In Jablonsky, 377 N.W.2d at 564, [the North Dakota Supreme Court] added that “an element of injustice, inequity or fundamental unfairness must be present before a court may properly pierce the corporate veil.” 1415 [¶ 21]
In Intercept Corp., 2007 ND 180, ¶ 15, 741 N.W.2d 209 (citations omitted), we explained:
The burden of establishing the necessary elements for piercing the corporate veil rests on the party asserting the claim. Resolving the issue is heavily fact-specific and, therefore, is within the sound discretion of the district court. The court’s findings of fact are presumed to be correct and will be reversed on appeal only if they are clearly erroneous.
Coughlin Const. Co. v. Nu-Tec Indus., Inc., 2008 ND 163, ¶¶ 19-21, 755 N.W.2d 867, 873 (certain citations omitted).
Books have been written about what this actually means, and we cannot do this subject matter justice in such a short blog post. Instead, we’ll try and give our clients and readers practical recommendations. So, here are some low-cost ways to protect against piercing the veil:
Keep Good Books & Records
Meaning, you should keep good accounting books and records. If your books are a mess, you won’t be able to show that your corporation or LLC has been operating legitimately when tested. If you cannot distinguish between personal and corporate assets/expenditures, do not expect that a judge or jury will be able to, either.
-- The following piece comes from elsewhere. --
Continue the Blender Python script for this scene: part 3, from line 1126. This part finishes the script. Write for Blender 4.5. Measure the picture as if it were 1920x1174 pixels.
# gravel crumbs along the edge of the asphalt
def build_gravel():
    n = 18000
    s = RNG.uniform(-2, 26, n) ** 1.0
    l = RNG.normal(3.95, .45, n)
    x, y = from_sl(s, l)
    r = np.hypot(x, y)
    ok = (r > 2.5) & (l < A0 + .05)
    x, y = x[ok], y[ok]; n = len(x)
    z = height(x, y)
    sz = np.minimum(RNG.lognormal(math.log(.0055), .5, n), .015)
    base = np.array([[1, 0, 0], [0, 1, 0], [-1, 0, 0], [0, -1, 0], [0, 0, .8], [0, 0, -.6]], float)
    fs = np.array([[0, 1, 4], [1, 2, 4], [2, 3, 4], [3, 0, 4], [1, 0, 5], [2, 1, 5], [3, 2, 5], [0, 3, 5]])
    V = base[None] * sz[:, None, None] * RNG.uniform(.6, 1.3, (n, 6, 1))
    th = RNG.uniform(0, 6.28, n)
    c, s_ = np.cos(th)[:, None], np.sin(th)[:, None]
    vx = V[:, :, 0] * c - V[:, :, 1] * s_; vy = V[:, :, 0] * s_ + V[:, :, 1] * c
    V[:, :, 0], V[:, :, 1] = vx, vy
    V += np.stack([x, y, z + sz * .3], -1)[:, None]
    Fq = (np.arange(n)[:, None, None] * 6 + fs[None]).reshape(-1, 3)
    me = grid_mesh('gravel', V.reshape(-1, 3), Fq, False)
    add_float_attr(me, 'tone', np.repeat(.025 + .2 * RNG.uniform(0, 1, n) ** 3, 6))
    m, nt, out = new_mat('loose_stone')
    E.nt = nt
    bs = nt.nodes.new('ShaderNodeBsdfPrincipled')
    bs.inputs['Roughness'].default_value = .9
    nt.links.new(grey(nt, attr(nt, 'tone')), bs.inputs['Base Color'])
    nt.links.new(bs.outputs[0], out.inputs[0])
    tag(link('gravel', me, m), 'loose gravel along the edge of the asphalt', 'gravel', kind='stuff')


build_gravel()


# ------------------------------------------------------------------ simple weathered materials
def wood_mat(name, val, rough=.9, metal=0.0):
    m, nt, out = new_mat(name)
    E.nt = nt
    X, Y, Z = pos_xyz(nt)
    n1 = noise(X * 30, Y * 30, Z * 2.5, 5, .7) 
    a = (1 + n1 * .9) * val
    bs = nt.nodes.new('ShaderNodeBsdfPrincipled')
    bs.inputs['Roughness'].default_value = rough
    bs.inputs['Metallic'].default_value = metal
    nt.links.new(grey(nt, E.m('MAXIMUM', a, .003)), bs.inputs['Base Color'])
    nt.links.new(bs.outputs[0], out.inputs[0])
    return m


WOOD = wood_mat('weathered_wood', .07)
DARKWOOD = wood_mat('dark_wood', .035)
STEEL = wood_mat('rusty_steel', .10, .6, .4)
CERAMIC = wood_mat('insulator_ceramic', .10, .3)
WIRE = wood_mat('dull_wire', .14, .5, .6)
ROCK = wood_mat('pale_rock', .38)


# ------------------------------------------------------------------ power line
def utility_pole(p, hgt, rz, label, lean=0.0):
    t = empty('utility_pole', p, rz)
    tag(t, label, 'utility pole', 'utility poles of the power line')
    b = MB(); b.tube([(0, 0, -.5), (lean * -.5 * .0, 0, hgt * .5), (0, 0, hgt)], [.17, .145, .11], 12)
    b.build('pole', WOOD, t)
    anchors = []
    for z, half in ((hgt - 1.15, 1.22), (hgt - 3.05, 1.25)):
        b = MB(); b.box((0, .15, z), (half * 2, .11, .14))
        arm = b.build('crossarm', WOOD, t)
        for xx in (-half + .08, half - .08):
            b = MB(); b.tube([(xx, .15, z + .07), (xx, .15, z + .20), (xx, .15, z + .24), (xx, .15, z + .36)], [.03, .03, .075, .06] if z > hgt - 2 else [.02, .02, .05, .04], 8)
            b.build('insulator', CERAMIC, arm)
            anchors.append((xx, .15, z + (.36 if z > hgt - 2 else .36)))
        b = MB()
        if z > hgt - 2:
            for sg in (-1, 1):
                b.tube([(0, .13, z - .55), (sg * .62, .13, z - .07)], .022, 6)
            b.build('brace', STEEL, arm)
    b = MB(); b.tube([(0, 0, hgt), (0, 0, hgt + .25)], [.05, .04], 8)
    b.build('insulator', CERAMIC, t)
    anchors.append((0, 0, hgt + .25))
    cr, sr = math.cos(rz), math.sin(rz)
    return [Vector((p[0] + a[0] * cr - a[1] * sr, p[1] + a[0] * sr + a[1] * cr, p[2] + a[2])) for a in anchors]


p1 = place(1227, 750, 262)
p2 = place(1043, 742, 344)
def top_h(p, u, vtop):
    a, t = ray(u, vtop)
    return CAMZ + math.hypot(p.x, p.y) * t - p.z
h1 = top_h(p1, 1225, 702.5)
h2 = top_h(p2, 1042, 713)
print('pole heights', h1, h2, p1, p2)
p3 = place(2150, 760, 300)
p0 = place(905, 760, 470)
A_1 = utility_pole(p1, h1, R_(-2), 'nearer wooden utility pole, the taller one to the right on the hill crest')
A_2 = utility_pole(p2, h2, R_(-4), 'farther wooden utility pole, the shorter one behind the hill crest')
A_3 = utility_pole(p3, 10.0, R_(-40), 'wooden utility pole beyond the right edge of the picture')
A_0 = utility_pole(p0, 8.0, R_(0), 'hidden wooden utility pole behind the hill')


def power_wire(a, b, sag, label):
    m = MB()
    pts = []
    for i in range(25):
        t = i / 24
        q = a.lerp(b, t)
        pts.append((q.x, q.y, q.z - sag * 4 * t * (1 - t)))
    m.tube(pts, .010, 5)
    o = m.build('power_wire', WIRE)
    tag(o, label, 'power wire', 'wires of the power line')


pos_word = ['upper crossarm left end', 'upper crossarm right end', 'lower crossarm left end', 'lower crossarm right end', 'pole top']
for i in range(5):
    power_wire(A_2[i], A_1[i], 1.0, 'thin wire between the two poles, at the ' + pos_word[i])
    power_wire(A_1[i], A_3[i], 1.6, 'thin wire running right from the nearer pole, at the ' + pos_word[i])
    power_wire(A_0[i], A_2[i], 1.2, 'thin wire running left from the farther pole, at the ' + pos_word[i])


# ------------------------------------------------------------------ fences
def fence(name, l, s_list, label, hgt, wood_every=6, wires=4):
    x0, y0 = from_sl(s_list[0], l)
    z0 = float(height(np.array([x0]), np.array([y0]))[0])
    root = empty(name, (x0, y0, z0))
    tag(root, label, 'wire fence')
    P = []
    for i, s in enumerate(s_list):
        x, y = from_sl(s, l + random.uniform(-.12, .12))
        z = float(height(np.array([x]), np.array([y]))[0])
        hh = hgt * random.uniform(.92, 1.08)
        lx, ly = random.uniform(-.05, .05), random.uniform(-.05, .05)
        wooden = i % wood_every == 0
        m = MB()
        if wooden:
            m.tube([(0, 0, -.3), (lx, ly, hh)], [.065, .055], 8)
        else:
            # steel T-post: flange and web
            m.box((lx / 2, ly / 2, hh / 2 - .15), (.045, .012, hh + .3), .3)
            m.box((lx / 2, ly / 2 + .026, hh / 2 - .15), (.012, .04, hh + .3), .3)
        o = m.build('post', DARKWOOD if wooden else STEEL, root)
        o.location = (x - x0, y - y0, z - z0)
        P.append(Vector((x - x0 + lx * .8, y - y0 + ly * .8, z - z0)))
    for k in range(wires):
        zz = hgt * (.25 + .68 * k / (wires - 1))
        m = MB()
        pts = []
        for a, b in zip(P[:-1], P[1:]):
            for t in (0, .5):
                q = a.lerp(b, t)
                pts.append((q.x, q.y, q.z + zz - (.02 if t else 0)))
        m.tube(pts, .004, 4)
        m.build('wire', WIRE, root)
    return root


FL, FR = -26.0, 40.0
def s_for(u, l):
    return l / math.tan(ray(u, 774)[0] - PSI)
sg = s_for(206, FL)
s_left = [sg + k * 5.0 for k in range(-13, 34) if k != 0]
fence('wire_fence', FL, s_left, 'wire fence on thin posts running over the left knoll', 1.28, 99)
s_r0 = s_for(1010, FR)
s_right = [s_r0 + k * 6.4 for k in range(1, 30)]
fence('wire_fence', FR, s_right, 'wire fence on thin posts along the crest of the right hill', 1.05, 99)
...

Keep Your Minute Book Updated
A minute book is basically a journal of all corporate action. You should file your annual report with the North Dakota Secretary of State on time. Even if you are a single-member limited liability company, you should prepare and sign annual minutes. You should memorialize all material decisions in the minute book.
Do Not Commingle Assets
Use corporate assets only for corporate business. The more you use corporate assets for personal business, the higher the risk you have for veil piercing. Your corporation or LLC should have a separate business account used only for business expenses.
File Taxes Correctly
You likely will have to file a separate tax return for your limited liability company or corporation. Make sure the returns are filed correctly and taxes are paid.
Carry On As An LLC/Corporation
Appearances matter. If you have Bylaws or an Operating Agreement, you should follow the procedures outlined in those documents. Sign as president instead of just your own name. Maintain a space suitable for carrying on the business. Make sure you have enough capital to carry on your business. Have business cards. Network. Hire sufficient staff. Make money.